When Peter Beck arrived in Silicon Valley in 2013, he gave himself three weeks to secure funding for his small-satellite launch vehicle startup, Rocket Lab.

Instead of blanketing area investors with meeting requests, the New Zealand native focused on a select few venture capital firms that were knowledgeable about space. The decision paid off. Rocket Lab secured A-round funding from Khosla Ventures, a firm that previously had invested in Skybox Imaging, which launched small satellites to capture images of Earth.

Since then, the Huntington Beach company has raised $148 million, including a $75 million Series D round led by venture capital fund Data Collective. (Rocket Lab did not attend the El Segundo pitch event.)

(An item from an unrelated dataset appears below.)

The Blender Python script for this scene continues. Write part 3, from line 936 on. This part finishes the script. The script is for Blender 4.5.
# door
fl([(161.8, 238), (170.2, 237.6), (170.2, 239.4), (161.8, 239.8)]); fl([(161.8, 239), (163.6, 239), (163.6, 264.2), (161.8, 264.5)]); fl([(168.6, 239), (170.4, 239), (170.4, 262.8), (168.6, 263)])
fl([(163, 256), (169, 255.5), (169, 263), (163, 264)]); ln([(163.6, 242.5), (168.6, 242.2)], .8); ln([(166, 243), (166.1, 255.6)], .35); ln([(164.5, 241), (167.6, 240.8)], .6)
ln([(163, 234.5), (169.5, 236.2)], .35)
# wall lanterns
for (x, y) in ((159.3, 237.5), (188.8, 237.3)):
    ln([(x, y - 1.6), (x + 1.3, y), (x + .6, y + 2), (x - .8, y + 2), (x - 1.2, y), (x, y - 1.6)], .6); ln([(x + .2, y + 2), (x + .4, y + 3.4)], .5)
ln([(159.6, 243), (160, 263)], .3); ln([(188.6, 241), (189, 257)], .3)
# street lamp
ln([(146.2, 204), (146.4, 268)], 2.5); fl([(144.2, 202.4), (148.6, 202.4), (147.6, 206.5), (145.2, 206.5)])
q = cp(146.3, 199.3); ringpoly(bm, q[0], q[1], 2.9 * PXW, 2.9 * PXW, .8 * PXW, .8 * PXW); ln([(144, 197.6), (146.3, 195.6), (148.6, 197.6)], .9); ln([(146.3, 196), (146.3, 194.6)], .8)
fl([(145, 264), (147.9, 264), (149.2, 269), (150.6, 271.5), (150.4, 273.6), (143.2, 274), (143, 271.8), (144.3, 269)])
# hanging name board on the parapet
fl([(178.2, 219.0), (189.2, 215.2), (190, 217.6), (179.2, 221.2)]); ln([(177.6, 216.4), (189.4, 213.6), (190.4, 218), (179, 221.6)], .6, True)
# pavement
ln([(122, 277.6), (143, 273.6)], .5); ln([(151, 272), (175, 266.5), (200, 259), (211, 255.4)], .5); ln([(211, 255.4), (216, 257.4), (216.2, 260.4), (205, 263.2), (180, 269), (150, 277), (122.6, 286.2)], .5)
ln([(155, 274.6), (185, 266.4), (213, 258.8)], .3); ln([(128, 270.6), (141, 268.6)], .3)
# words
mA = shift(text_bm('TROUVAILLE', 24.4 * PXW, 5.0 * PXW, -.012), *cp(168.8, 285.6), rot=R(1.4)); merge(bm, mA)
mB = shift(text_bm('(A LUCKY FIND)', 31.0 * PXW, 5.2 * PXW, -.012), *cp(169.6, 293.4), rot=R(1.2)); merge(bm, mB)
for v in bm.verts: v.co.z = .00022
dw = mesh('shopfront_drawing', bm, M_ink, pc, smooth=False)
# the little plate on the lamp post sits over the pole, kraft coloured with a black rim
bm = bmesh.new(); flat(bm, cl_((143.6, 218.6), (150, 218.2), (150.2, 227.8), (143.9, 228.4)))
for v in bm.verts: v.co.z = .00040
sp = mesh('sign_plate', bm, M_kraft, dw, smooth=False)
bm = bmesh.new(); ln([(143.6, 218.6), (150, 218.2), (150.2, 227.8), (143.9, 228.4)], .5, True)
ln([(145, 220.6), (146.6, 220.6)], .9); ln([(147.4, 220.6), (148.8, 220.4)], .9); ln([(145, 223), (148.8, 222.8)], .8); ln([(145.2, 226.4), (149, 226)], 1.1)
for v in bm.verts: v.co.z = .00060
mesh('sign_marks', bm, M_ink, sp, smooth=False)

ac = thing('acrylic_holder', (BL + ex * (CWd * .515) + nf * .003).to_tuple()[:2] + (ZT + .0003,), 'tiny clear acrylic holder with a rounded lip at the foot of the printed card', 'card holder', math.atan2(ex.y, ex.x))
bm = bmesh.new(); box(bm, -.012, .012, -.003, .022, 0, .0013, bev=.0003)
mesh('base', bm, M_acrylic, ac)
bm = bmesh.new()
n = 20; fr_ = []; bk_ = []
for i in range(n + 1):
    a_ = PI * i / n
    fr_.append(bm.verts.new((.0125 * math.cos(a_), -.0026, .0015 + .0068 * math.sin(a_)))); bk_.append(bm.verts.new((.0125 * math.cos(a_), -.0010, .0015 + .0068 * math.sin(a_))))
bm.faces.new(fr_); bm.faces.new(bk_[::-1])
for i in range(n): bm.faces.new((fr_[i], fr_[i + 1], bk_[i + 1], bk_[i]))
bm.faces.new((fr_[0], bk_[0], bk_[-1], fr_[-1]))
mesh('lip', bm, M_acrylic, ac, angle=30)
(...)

Rocket Lab plans to give small satellites a dedicated ride to space, unlike the usual method of “piggybacking” on launches with larger satellites. That gives customers a more precise launch window and an ability to position the satellite more precisely. The firm has completed construction of its launch pad in New Zealand.

The first test flight of Rocket Lab’s Electron rocket is planned for sometime in the next couple of months. Rocket Lab has contracts with NASA and Planet to launch small satellites.

Beck said space is “on the tipping point” of being a more commercial domain, meaning his pitches to investors boil down to the impending normality of conducting business in orbit.

“The way I describe Rocket Lab to investors is, yes, there’s fire and there’s rockets,” he said. “But at the end of the day, we’re a glorified freight company.”